Our Top Five from 2025 – Aging with Dignity’s Year in Review

Jamie's Corner: Chapter Twenty-Five

January 13, 2026

By Jamie Towey

Friends, what a year we just had here at Aging with Dignity.

I am so profoundly grateful to wake up every morning at our little non-profit and come to an office where each person truly buys into our mission. Our staff: some married, some looking, one expecting his first child, one with grandchildren, two on their first and others on perhaps their last; and yet all glow with that indelible aura of purpose that comes from doing what our founding inspiration, Mother Teresa of Calcutta, described as something beautiful.

This animated sense of purpose gives me hope, a word we don’t hear too much amid the onslaught of sweeping technological, social, and political changes in our world. But I mean it – there’s hope for a better tomorrow for aging in America.

Everyone loves a Letterman Top Ten. But since many don’t even remember who he was, and given the whole “five” thing we’ve got going with Five Wishes, we’ll roll with a “Top Five” List of achievements of Aging with Dignity in 2025:

1. Our Five Wishes reached 1,150,000 Boy, I have a hard time wrapping my mind around that number! Imagine it – last year 1.15 million people held a Five Wishes in their hands, or filled one out on their laptop, or reviewed one with their family gathered around the kitchen table. On top of that, we trained over 13,000 healthcare workers on advance care planning and had over 5,000 organizations partner with us to get this important document into the hands of so many. Over 2,000 Catholics purchased our Finishing Life Faithfully guide, and who knows how many people benefited from that.

2. Our groundbreaking video on Eileen Mihich, the young woman who tragically lost her life to Washington’s assisted suicide scheme, despite not being eligible for it, has been seen by over 250,000 people in less than a month. As Ian McIntosh, the intrepid director of Not Dead Yet so eloquently put it, “To the assisted suicide proponent question: ‘Where is the evidence of abuse, coercion and error?’ The Tragedy of Eileen Mihich is an emphatic: Here it is!” Eileen’s story will echo in the state legislatures across America as people fight the spread of this terrible practice, thanks to the tireless efforts of our team here at AWD to get the facts and story right.

3. In February, we launched Assisted Suicide Watch (ASW). In less than a year, its impact can be measured by how the physician-assisted suicide resistance is growing in America, including in the halls of Capitol Hill. We put out a comprehensive white paper on PAS legislation that has already been cited by other researchers, and we’ve put out several other products that have been viewed by many.

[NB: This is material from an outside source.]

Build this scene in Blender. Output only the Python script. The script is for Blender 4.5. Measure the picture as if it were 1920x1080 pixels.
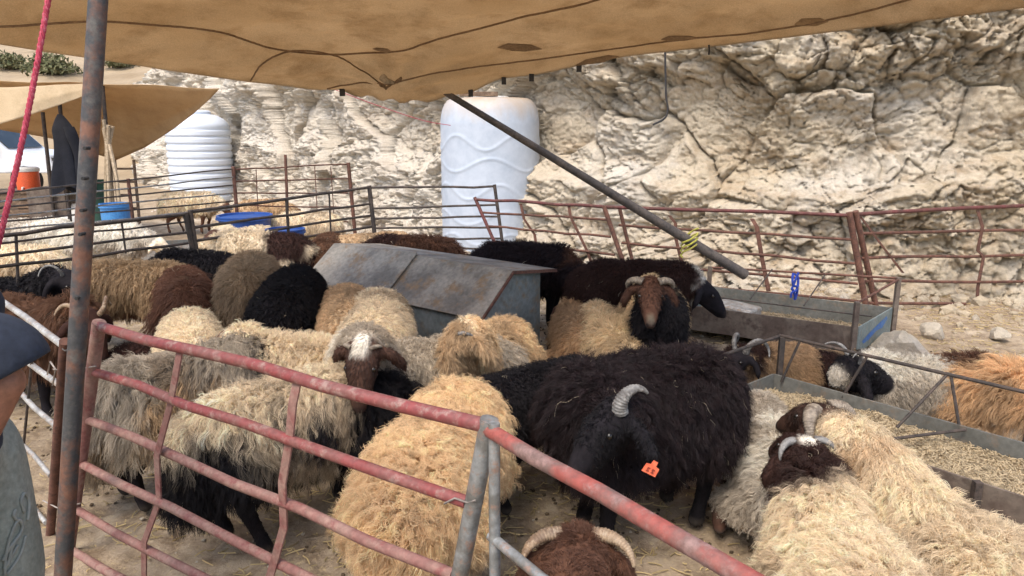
import bpy, math, random
import numpy as np
from mathutils import Vector, Matrix

for _o in list(bpy.data.objects):
    bpy.data.objects.remove(_o)
SC = bpy.context.scene
COL = SC.collection
R = math.radians
rng = np.random.default_rng(7)
random.seed(7)

# ------------------------------------------------------------------ camera, sky, sun, exposure
CAM_H, PITCH, FPX = 1.75, R(12.4), 1387.0
cd = bpy.data.cameras.new('camera')
cam = bpy.data.objects.new('camera', cd)
COL.objects.link(cam)
cam.location = (0, 0, CAM_H)
cam.rotation_euler = (R(90) - PITCH, 0, 0)
cd.sensor_width = 36.0
cd.lens = FPX / 1920 * 36
cd.clip_start, cd.clip_end = 0.05, 3000
SC.camera = cam

SUN_EL, SUN_AZ = 58.0, 205.0          # azimuth: direction the light comes from, 0 = +Y, clockwise
w = bpy.data.worlds.new('World')
SC.world = w
w.use_nodes = True
_n = w.node_tree.nodes
_sky = _n.new('ShaderNodeTexSky')
_sky.sky_type = 'NISHITA'
_sky.sun_disc = False
_sky.sun_elevation = R(SUN_EL)
_sky.sun_rotation = R(SUN_AZ)
_sky.air_density = 1.0
_sky.dust_density = 3.0
_sky.ozone_density = 0.6
w.node_tree.links.new(_sky.outputs[0], _n['Background'].inputs['Color'])
_n['Background'].inputs['Strength'].default_value = 0.15
sl = bpy.data.lights.new('sun', 'SUN')
sl.energy = 1.0
sl.angle = R(22)
sl.color = (1.0, 0.93, 0.82)
sun = bpy.data.objects.new('sun', sl)
COL.objects.link(sun)
_d = Vector((math.sin(R(SUN_AZ)) * math.cos(R(SUN_EL)), math.cos(R(SUN_AZ)) * math.cos(R(SUN_EL)), math.sin(R(SUN_EL))))
sun.rotation_euler = _d.to_track_quat('Z', 'Y').to_euler()
sun.location = _d * 50
SC.view_settings.view_transform = 'Standard'
SC.view_settings.look = 'None'
SC.view_settings.gamma = 1.0
SC.view_settings.exposure = 1.2
SC.cycles.use_denoising = True
SC.cycles.max_bounces = 8
SC.cycles.diffuse_bounces = 4
SC.cycles.transparent_max_bounces = 8

# ------------------------------------------------------------------ pixel helpers (photo pixel -> point in the place)
_fw = np.array([0, math.cos(PITCH), -math.sin(PITCH)])
_up = np.array([0, math.sin(PITCH), math.cos(PITCH)])
_rt = np.array([1.0, 0, 0])
_C = np.array([0, 0, CAM_H])
def ray(x, y): return _fw * FPX + _rt * (x - 960) + _up * (540 - y)
def atz(x, y, z=0.0):
    r = ray(x, y); return _C + r * ((z - CAM_H) / r[2])
def aty(x, y, d):
    r = ray(x, y); return _C + r * (d / r[1])
def onpl(x, y, A, B):
    """point of the pixel on the vertical plane through the ground points A, B"""
    n = np.array([-(B[1] - A[1]), B[0] - A[0], 0.0]); r = ray(x, y)
    t = (n @ (np.array([A[0], A[1], 0]) - _C)) / (n @ r)
    return _C + r * t

# ------------------------------------------------------------------ numpy noise
def _hash(ix, iy, iz, s):
    h = (ix.astype(np.int64) * 374761393 + iy.astype(np.int64) * 668265263 + iz.astype(np.int64) * 2147483647 + s * 1274126177) & 0xFFFFFFFF
    h = ((h ^ (h >> 13)) * 1274126177) & 0xFFFFFFFF
    h = ((h ^ (h >> 16)) * 2246822519) & 0xFFFFFFFF
    h = h ^ (h >> 15)
    return (h & 0xFFFFFF) / float(0xFFFFFF)
def vnoise(P, s=0):
    i = np.floor(P).astype(np.int64); f = P - i; f = f * f * f * (f * (f * 6 - 15) + 10)
    o = 0
    for a in (0, 1):
        for b in (0, 1):
            for c in (0, 1):
                wgt = (f[:, 0] if a else 1 - f[:, 0]) * (f[:, 1] if b else 1 - f[:, 1]) * (f[:, 2] if c else 1 - f[:, 2])
                o = o + wgt * _hash(i[:, 0] + a, i[:, 1] + b, i[:, 2] + c, s)
    return o * 2 - 1
def fbm(P, oct=5, s=0, gain=0.5):
    o = 0; a = 1.0; t = 0; Q = P.copy()
    for k in range(oct):
        o = o + a * vnoise(Q, s + k * 17); t += a; a *= gain; Q = Q * 2.03 + 11.3
    return o / t
def worley2(u, v, s=0):
    """F1, F2, cell id value for 2-D points"""
    iu = np.floor(u).astype(np.int64); iv = np.floor(v).astype(np.int64)
    f1 = np.full(u.shape, 9.0); f2 = np.full(u.shape, 9.0); cid = np.zeros(u.shape); gx = np.zeros(u.shape); gy = np.zeros(u.shape)
    z = np.zeros_like(iu)
    for a in (-1, 0, 1):
        for b in (-1, 0, 1):
            cx = iu + a; cy = iv + b
            px = cx + _hash(cx, cy, z, s); py = cy + _hash(cx, cy, z, s + 5)
            d = np.hypot(px - u, py - v); h = _hash(cx, cy, z, s + 9)
            m = d < f1
            f2 = np.where(m, f1, np.minimum(f2, d))
            cid = np.where(m, h, cid); gx = np.where(m, u - px, gx); gy = np.where(m, v - py, gy)
            f1 = np.where(m, d, f1)
    return f1, f2, cid, gx, gy
def sstep(a, b, x):
    t = np.clip((x - a) / (b - a), 0, 1); return t * t * (3 - 2 * t)

# ------------------------------------------------------------------ materials
def lin(c):
    return tuple(((v / 255) / 12.92 if v / 255 <= 0.04045 else ((v / 255 + 0.055) / 1.055) ** 2.4) for v in c)
def nt(name):
    m = bpy.data.materials.new(name); m.use_nodes = True
    t = m.node_tree; b = t.nodes['Principled BSDF']; return m, t, b
def _noise(t, scale, detail=5, rough=0.6, coord='Object', vec=None):
    tc = t.nodes.new('ShaderNodeTexCoord'); n = t.nodes.new('ShaderNodeTexNoise')
    n.inputs['Scale'].default_value = scale; n.inputs['Detail'].default_value = detail; n.inputs['Roughness'].default_value = rough
    if vec is not None:
        mp = t.nodes.new('ShaderNodeMapping'); mp.inputs['Scale'].default_value = vec
        t.links.new(tc.outputs[coord], mp.inputs['Vector']); t.links.new(mp.outputs[0], n.inputs['Vector'])
    else:
        t.links.new(tc.outputs[coord], n.inputs['Vector'])
    return n
def _ramp(t, fac, stops):
    r = t.nodes.new('ShaderNodeValToRGB'); e = r.color_ramp.elements
    while len(e) < len(stops): e.new(0.5)
    for q, (p, c) in zip(e, stops):
        q.position = p; q.color = (*c[:3], 1)
    t.links.new(fac, r.inputs[0]); return r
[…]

ASW has received media coverage from various outlets, including my webinar appearance with Alex Schadenberg of the Euthanasia Prevention Coalition, and on national network EWTN.

4. If you’ve gone to our Aging with Dignity website in the past year, you’ve noticed the amazing difference in its readability, navigability, and usefulness! We didn’t just put some lipstick on our site, we completely redesigned it so that now you can search for articles, find my dad’s blog, or sign up for our weekly emails without any hiccups. We also overhauled our fundraising platform. We take no money from the government and aren’t funded by the health care system players so we can advocate for individuals and their families. Yet we have never changed the price of Five Wishes, and so we humbly rely on the goodwill of others to keep the lights on. Our new website and fundraising platform show you the respect you are owed. To the hundreds who supported us this year, THANK YOU. And by the way, the new Five Wishes website launches this month!

5. Finally, our message of hope got out there this year. More than it ever has. Views on our YouTube channel alone increased by 560%, with nearly 300,000 views this past year. Even without the Eileen video, they increased by 300%. Views, impressions, and follows have increased on all of our social media platforms. But we’re most proud of our in-person connections with people across the world. People flocked to talks from Jim in Baton Rouge, Pittsburgh, Cary, Milwaukee, DC, Dallas, Albuquerque, Naples, Miami, Ghent (Belgium), Dublin (Ireland), Rome (Italy), Calcutta (India), and more. Our Five Wishes President Paul Malley met personally with countless folks at conferences in Denver, Orlando, Tampa, and DC, and I found myself in dozens of offices and coffee shops all across the DC area building relationships with key players, from the White House to Capitol Hill, the Business Roundtable to the Milken Institute.

We have big plans for 2026 as Aging with Dignity enters its 30th year. You’ll hear more from me on this in the weeks ahead. For now, a hearty thank-you for helping us have such an amazing 2025. Our future shines bright; how could it not? Even if some in our culture assert that life has no purpose and that dignity is an illusion, that doesn’t make it true. The truth always wins, and we at Aging with Dignity are proud to stand on the side of the truth that all of us bear the Divine image and are meant to love and be loved. We will continue this year to bring that truth to more people than ever before.